A coisa muda de figura, contudo, quando o assunto se vira para a delação na prática. As críticas são muitas e tornam o tema ainda mais polêmico. Dipp questiona, por exemplo, o princípio da voluntariedade. Consta na lei que o acusado deve colaborar por livre e espontânea vontade com a investigação policial, o que, segundo ele, não está acontecendo. “Tem muita gente presa preventivamente sem necessidade. Claro que a intenção é deixá-los mais fragilizados e propensos a falar”, afirma. Kakay concorda: “Há vários casos em que o Ministério Público procura o cidadão fazendo ameaças e oferecendo benefícios em troca da delação. Além de ser inconstitucional, isso ainda interfere na credibilidade dos depoimentos”. Usando como base a fala do juiz federal Sérgio Moro durante o 21º Seminário Internacional de Ciências Criminais, que aconteceu em agosto, em São Paulo, vemos que a prisão para provocar a delação não é uma prática incomum. Segundo ele, só há três motivos possíveis para a colaboração: arrependimento, prisão cautelar ou expectativa de prisão. O jurista e professor titular de filosofia do direito da Faculdade de Direito da USP até sua aposentadoria, em 2009, e um dos especialistas mais respeitados do Brasil, Tercio Sampaio Ferraz condena: “A prisão cautelar é um instrumento legal, mas o sujeito não pode ficar em cárcere até abrir o bico. Essa é uma fórmula que faz com que a prisão descambe para a tortura”, afirma. Ana Paula concorda que a delação deve ser voluntária, mas, cética, diz que o arrependimento jamais será uma hipótese para um criminoso contribuir com o Estado. Para ela, nem todo acusado que opta pela delação está sendo coagido. “É mais uma alternativa de defesa”, pondera.

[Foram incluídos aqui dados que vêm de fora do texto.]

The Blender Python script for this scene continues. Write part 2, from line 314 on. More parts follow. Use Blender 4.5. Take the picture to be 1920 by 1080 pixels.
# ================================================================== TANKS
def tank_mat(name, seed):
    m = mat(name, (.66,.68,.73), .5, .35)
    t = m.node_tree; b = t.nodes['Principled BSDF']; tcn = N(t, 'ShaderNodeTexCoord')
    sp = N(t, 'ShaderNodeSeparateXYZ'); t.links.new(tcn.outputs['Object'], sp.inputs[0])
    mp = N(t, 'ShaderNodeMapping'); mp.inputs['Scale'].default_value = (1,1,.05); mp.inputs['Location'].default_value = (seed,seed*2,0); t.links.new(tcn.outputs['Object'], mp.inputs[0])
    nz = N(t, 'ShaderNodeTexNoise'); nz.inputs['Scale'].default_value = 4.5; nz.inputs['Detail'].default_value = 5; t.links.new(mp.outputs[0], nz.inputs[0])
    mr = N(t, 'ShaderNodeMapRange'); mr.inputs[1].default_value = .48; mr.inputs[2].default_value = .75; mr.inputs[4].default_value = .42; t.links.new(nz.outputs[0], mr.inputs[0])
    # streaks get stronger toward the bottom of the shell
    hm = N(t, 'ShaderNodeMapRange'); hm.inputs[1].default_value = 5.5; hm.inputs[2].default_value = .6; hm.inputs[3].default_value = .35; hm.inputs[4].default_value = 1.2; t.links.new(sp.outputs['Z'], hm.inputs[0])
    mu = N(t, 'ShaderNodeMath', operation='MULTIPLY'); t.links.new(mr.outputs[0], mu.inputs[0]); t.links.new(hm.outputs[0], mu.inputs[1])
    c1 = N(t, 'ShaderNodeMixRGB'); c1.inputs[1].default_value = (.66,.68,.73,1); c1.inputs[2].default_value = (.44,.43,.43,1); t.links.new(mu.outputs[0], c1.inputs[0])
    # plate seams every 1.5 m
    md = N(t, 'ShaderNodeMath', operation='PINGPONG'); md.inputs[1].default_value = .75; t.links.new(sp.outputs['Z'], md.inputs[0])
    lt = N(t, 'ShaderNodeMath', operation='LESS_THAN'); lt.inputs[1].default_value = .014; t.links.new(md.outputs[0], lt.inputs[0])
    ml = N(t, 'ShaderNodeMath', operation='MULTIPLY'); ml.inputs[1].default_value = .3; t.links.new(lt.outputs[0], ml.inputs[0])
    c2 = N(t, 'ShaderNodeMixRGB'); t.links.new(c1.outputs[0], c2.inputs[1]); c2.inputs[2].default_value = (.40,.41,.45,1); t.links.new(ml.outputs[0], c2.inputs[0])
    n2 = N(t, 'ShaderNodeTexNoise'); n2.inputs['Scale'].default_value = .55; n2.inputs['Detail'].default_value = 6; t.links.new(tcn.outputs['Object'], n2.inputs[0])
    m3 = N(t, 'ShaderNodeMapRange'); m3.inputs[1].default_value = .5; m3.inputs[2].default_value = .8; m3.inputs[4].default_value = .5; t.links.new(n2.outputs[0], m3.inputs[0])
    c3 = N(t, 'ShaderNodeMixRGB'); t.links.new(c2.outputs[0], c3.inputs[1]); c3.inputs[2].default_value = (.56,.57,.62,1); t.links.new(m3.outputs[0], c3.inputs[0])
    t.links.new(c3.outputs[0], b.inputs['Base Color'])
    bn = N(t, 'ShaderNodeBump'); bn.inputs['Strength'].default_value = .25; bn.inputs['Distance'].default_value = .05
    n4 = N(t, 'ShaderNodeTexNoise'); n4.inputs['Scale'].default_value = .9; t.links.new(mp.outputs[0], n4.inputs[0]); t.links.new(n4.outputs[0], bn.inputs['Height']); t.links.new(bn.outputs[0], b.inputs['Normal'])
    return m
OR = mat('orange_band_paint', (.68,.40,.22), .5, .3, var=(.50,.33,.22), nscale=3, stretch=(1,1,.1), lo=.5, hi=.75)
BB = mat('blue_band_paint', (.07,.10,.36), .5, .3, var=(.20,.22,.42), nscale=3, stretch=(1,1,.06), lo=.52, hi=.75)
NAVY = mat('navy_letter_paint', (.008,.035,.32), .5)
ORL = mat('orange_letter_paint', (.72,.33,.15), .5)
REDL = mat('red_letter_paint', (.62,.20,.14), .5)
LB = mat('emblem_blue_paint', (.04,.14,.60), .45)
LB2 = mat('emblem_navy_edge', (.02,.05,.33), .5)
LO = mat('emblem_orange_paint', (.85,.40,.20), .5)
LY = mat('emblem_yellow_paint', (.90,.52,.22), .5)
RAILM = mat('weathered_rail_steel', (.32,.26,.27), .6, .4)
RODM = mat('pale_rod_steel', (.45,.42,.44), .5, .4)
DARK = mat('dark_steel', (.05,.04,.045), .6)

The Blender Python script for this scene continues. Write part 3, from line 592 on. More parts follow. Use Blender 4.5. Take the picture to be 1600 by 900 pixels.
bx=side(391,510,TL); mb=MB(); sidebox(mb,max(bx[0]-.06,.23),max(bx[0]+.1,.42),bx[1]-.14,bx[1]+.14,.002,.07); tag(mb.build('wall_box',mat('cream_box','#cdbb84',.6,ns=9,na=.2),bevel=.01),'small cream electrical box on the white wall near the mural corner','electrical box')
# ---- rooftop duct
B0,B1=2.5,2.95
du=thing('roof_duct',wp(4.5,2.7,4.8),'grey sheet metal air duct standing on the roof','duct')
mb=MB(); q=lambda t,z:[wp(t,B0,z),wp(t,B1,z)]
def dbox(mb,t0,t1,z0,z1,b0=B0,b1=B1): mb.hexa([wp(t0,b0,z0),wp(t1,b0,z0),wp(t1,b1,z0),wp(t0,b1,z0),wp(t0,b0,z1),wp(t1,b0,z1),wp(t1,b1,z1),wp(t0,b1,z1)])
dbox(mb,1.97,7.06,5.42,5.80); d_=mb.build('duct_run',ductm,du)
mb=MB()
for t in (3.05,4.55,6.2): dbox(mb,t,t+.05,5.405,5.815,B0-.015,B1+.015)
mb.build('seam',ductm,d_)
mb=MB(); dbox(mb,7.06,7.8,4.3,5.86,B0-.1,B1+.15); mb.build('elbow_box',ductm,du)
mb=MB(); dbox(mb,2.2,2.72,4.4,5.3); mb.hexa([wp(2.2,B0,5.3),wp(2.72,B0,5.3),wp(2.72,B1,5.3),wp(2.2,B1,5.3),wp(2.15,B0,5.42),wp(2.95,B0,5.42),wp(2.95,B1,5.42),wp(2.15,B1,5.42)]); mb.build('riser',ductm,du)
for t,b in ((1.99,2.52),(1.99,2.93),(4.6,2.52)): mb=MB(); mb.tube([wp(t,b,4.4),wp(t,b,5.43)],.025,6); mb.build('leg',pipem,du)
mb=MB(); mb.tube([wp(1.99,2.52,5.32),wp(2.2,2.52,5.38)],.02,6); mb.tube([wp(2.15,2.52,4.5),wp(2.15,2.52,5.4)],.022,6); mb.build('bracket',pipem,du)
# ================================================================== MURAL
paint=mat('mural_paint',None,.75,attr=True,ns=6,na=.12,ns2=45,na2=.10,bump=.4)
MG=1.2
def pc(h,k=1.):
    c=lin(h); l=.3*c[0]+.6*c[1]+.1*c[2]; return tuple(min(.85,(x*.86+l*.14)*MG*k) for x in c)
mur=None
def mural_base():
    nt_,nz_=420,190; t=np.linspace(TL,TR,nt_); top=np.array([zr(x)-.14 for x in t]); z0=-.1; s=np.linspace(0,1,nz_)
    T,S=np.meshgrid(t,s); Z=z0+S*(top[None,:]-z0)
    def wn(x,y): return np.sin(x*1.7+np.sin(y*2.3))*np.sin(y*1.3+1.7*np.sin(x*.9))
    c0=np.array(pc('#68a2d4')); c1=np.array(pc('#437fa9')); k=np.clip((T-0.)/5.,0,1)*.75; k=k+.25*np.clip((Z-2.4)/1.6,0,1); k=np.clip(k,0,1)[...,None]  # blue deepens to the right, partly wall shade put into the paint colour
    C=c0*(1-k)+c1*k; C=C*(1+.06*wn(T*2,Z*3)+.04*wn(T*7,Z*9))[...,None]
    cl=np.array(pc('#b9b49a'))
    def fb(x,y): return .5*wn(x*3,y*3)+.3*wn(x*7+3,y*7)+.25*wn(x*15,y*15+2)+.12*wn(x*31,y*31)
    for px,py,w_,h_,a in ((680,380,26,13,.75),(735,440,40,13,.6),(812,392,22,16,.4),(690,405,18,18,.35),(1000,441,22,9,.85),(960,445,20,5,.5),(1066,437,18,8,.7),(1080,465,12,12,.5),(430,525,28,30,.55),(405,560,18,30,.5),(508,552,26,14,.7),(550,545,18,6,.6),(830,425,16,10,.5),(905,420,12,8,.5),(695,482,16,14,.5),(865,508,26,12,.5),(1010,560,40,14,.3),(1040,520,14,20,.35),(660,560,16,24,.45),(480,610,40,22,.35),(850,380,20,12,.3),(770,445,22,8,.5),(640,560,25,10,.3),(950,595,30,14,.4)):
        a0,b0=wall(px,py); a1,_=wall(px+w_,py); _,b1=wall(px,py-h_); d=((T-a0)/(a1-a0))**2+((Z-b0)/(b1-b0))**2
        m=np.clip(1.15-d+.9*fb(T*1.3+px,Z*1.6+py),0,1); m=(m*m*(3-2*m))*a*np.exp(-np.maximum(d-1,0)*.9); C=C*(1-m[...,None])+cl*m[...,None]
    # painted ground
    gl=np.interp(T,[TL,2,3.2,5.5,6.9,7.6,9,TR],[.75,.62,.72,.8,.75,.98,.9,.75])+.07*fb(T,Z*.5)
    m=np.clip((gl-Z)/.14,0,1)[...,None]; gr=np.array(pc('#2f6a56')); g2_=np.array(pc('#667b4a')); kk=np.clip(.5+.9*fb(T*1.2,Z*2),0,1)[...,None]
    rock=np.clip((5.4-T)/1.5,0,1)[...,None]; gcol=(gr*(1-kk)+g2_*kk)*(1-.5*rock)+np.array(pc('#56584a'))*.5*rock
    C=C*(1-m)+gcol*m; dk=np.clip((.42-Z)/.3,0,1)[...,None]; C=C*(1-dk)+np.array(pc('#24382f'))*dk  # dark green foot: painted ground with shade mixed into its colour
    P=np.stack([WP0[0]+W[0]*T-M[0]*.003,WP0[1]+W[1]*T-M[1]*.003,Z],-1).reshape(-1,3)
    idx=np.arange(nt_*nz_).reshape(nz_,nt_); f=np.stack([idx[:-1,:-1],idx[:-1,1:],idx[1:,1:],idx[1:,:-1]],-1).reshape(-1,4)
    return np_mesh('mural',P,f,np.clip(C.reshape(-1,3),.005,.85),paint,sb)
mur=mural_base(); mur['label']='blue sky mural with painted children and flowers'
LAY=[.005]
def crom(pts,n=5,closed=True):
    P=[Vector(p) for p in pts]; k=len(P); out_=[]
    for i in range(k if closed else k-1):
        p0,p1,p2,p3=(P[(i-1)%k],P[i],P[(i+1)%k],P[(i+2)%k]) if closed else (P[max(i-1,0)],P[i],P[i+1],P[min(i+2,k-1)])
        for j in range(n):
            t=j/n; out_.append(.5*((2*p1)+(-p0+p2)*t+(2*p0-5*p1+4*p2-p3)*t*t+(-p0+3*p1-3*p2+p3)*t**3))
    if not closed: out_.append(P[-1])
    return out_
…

Dipp ainda vê banalização da prática. “Ela vem ocorrendo de forma indiscriminada e não pode ser o único meio para obtenção de provas, mas algo pontual. Daqui a pouco até ladrão de galinha fará delação”, brinca. De fato, se tomarmos como exemplo os Estados Unidos, país reconhecido mundialmente por sua inteligência investigativa, veremos que 90% dos cartéis punidos tiveram a delação como ponto de partida.  Lá a coisa é tão disseminada que, em 2012, a revista Time premiou com o título de personalidades do ano as delatoras das fraudes da Enron e WorldCom – dois dos maiores escândalos corporativos globais. O país chega a oferecer ao colaborador de 10% a 30% do dinheiro recuperado depois do processo ser finalizado. Parece distante? Talvez nem tanto. Segundo matéria publicada em janeiro nos jornais Folha de S.Paulo e O Globo, aqui no Brasil a defesa de Alberto Youssef teria incluído no acordo de delação premiada uma cláusula de “performance” que estipula que, além de ter a pena reduzida para no máximo cinco anos, ele ainda receberia 2% de todo o dinheiro que ajudasse a recuperar. Isso quer dizer que, mesmo culpado, o doleiro conseguiria colocar as mãos em até R$ 20 milhões ao fim da ação. O Ministério Público, entretanto, divulgou nota negando que o acordo tenha sido firmado. Sampaio Ferraz diz que a situação é perigosa, pois torna alguns direitos fundamentais e intransponíveis negociáveis. “Para qualquer um que acredite que a dignidade da pessoa humana deve prevalecer é um risco muito grande entrar nesse clima de barganha em que a ideia de cálculo passa a governar”, diz.

PAU QUE DÁ EM CHICO…

Outro aspecto duramente criticado é a divulgação dos nomes citados pelos delatores. O sigilo deveria prevalecer até que a investigação fosse concluída, mas não é o que acontece. “As pessoas estão acompanhando a Lava Jato como se fosse novela”, diz Kakay, que segue: “Essas delações televisionadas, com coletiva de imprensa, são um absurdo”. Dipp completa: “É o assunto da vez e quanto mais o processo cresce, mais difícil fica aplicar a lei corretamente”. O grande problema, acreditam os juristas, é que muito antes de serem investigados, os nomes citados pelos delatores já são declarados culpados pela população. “A sociedade precisa dessas válvulas de escape. Um político ou um grande empresário preso gera essa sensação de prazer”, afirma Kakay, que condena o que chama de cultura do espetáculo policialesco. Para Sampaio Ferraz, a mídia está fazendo seu papel. “Ela precisa de personalidades, de show, mas essa quebra de sigilo falsamente chamada de transparência não contribui em nada para a democracia”, afirma.